Discover why 87% of crypto firms in the UK fail to meet registration standards, citing weak anti-money laundering (AML) protocols and fraud protection. Learn how lengthy approval processes are driving companies abroad.
The UK’s Financial Conduct Authority (FCA) has taken a strict stance on crypto companies, with a staggering 87% of registration applications failing to meet required standards for approval in the most recent fiscal year. Between April 2023 and March 2024, only 4 out of 35 applications received approval, with notable successes including Binance’s payment partner BNXA, PayPal UK, and the crypto custody joint venture Komainu. Most other firms were either rejected or withdrew their applications due to failures in meeting anti-money laundering (AML) and fraud protection requirements.
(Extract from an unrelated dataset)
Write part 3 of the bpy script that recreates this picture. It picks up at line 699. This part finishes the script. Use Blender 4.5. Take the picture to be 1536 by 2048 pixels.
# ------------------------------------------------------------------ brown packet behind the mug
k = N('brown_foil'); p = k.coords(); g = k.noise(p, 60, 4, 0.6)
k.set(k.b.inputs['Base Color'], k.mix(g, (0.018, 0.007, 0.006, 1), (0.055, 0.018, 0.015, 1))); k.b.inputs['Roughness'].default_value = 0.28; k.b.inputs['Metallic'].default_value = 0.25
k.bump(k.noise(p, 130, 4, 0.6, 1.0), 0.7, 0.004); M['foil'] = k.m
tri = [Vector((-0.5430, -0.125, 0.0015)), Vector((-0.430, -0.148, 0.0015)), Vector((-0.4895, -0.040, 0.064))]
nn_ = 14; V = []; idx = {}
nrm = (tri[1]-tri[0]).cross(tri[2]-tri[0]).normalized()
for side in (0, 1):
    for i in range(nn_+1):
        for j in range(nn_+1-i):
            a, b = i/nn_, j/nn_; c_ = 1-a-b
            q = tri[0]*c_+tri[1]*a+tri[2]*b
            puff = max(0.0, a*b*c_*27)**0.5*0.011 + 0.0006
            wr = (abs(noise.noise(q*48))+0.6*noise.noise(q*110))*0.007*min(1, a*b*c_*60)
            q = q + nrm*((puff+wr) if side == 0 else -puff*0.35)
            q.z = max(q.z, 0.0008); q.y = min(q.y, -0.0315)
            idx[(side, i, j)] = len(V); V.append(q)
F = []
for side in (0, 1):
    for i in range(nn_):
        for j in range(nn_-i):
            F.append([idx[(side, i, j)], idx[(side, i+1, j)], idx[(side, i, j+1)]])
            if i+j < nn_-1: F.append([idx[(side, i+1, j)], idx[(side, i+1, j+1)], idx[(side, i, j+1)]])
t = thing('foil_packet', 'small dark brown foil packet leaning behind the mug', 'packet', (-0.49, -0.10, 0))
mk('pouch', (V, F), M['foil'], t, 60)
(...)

Since 2020, the FCA has been responsible for overseeing crypto firms under its AML regulations. However, many companies have criticized the process, citing lengthy wait times and a lack of clarity during the registration process. The average wait for approval is reported to be 459 days, and over the past three years, 186 companies have chosen to withdraw their applications altogether. This has led many firms to consider registering in other jurisdictions to avoid these delays and still serve UK customers.
The FCA’s annual report highlights the issue: many of the rejected applications either lacked key components for assessment or provided incomplete submissions, further complicating the process. Additionally, in June 2023, the FCA introduced a new “financial promotion perimeter” to regulate crypto advertising, ensuring that such promotions are clear, fair, and not misleading to the public. The regulator also pointed out an increase in consumer awareness about crypto scams, with 63% of those who contacted the FCA about potential scams doing so before investing, a slight rise from 2023.
While the regulator’s stringent approach is meant to ensure robust fraud and AML protocols, the drawn-out registration process has led some to question whether London remains competitive as a global crypto hub. Experts, including legal firms, warn that if the UK continues to experience such long delays and regulatory bottlenecks, more companies may seek opportunities in other countries.